The five tidal gages along the Delaware from Newbold Island to Marcus Hook have registered more than 90 significant floods since 2005, according to the Inquirer analysis.

The study was limited to the 33 USGS gages that had a period of record of at least 20 years and list designated flood stages.

Along with the Delaware River sites, other stream gages that appeared in the top 10 list for major and moderate flooding were those on the Perkiomen, Chester, Neshaminy, and Frankford Creeks.

The gage network cannot capture all the episodic flooding from the likes of thunderstorm downpours.

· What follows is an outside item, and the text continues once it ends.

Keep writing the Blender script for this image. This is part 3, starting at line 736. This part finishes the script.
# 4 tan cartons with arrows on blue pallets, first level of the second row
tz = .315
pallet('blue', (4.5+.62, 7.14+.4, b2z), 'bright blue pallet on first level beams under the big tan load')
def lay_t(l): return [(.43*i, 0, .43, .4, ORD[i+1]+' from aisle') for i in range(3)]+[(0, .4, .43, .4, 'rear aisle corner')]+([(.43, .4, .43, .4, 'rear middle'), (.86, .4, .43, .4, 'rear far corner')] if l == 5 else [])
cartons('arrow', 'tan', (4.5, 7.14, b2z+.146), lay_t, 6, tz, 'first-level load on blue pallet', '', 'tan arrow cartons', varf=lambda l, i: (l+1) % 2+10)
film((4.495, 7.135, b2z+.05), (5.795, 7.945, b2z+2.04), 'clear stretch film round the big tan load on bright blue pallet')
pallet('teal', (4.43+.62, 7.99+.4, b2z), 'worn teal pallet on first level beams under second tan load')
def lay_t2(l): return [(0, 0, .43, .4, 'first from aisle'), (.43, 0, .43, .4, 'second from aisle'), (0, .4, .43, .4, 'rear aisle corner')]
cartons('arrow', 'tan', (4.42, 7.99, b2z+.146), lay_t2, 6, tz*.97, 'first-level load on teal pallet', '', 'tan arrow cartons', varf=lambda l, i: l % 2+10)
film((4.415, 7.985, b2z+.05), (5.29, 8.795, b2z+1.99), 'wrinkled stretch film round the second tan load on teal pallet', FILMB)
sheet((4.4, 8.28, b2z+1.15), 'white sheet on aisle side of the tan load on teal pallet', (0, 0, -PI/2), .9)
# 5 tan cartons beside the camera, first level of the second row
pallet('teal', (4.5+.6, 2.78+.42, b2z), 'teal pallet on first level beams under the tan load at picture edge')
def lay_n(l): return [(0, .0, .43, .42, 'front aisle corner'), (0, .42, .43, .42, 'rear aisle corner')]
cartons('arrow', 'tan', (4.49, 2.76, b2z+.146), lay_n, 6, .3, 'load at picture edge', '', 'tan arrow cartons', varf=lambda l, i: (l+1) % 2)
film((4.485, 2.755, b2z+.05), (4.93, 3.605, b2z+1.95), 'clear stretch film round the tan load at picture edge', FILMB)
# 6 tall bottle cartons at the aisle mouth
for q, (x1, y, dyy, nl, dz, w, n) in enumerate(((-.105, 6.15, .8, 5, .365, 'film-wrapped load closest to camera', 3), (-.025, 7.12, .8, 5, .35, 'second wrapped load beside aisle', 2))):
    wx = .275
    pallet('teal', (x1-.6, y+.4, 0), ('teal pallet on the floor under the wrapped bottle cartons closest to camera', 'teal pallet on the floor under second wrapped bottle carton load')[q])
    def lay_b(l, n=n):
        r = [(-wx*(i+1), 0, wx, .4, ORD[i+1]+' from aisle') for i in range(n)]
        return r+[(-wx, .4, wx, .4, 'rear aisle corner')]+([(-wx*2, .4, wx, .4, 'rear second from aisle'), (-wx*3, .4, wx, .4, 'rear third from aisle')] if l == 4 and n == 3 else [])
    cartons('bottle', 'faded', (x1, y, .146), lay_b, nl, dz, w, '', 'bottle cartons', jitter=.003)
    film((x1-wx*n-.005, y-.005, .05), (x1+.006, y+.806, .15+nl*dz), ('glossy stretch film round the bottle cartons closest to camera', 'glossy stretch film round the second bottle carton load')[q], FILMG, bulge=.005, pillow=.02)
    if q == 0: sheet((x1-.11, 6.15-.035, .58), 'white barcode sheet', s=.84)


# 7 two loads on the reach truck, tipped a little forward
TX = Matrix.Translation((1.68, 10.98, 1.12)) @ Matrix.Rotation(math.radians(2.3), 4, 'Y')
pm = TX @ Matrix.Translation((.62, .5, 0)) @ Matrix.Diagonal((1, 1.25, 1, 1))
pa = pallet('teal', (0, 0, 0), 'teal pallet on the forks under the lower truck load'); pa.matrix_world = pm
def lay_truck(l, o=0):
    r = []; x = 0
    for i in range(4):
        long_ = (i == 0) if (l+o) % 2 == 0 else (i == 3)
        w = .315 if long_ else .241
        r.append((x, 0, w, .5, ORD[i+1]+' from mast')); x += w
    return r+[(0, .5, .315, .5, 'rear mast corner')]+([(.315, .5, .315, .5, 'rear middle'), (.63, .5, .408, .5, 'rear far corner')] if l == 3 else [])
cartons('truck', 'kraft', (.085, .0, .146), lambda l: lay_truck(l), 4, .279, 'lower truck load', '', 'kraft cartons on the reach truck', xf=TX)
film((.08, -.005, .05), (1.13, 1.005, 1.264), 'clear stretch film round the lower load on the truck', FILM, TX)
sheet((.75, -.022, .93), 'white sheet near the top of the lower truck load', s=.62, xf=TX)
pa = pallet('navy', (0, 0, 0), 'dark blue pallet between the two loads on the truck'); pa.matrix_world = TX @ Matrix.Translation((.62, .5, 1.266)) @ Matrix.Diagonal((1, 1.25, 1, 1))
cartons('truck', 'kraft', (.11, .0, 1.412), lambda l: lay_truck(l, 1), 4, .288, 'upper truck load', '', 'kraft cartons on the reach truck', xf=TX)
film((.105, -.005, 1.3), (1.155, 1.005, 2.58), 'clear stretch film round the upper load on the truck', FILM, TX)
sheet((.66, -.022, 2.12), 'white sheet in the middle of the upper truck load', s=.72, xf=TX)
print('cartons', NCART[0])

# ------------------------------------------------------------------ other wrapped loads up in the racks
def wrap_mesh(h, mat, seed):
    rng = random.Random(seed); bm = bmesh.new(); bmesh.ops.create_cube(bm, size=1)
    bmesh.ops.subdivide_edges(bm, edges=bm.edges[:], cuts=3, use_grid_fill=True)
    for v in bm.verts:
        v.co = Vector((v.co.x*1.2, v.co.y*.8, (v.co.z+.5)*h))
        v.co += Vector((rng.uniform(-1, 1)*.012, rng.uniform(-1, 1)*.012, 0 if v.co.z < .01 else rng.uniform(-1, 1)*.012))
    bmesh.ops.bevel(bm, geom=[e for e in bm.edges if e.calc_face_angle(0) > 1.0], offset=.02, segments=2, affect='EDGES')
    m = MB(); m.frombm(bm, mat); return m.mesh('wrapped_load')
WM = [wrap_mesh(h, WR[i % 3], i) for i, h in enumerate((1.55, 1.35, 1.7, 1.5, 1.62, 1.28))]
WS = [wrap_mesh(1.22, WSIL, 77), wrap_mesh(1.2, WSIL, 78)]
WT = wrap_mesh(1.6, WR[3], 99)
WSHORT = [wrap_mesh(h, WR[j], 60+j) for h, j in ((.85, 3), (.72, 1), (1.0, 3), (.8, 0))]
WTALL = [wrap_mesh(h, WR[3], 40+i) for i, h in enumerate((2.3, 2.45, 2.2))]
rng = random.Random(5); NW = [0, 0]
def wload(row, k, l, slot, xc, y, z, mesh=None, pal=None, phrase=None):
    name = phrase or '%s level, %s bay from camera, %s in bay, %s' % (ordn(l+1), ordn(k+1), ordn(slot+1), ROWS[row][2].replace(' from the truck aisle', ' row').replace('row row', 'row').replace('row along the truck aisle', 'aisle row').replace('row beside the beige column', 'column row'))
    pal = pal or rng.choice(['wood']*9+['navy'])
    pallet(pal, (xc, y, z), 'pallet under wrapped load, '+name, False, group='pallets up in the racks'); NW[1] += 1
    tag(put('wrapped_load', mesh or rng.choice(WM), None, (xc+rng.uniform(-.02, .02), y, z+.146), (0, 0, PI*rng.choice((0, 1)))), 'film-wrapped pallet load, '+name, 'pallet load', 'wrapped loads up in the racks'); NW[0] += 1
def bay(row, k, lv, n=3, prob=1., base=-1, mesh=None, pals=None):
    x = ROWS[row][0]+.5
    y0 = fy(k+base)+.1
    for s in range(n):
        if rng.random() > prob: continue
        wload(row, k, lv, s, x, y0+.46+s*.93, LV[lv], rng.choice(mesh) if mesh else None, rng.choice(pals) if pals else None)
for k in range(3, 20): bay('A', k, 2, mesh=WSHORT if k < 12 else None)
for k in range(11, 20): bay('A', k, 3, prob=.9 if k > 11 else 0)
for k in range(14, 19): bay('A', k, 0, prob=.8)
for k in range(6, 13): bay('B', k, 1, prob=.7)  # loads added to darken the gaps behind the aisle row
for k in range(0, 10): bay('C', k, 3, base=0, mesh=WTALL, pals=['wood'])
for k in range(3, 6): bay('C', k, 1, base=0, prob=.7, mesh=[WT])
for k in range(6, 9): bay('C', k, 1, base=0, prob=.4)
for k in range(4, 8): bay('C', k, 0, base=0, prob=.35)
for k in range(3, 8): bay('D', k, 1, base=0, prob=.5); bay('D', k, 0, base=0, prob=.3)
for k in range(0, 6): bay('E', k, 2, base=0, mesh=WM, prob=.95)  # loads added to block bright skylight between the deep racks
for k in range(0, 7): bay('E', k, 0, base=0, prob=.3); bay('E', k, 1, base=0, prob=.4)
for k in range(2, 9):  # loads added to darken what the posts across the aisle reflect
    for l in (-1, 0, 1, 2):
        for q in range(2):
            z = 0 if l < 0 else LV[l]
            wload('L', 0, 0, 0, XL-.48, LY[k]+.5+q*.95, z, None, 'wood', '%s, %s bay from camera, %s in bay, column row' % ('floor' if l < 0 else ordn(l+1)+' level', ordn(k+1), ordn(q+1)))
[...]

Flood frequency is not the only consideration for siting a gage, said Tyler Madsen, a hydrologist with NOAA’s Middle Atlantic River Forecast Center, in State College. For example, the gages have to be located in areas free of unnatural barriers, such as bridge abutments.

Plus, a major consideration is funding. They are costly to monitor and operate, serving multiple purposes such as measuring water quality and streamflow.

They rely on a variety of funding sources, including state and local governments, that are not available everywhere.

The Brandywine study’s suggested remedies included adding flood-control structures and beefing up warning systems all along the watershed, but warned: “Even with unlimited financial and technological resources, it would be impossible to eliminate all flood risks.”

The Youngs are prepared to live with those risks, come storms or high water.

Said Katie Young: “Hank’s belongs here.”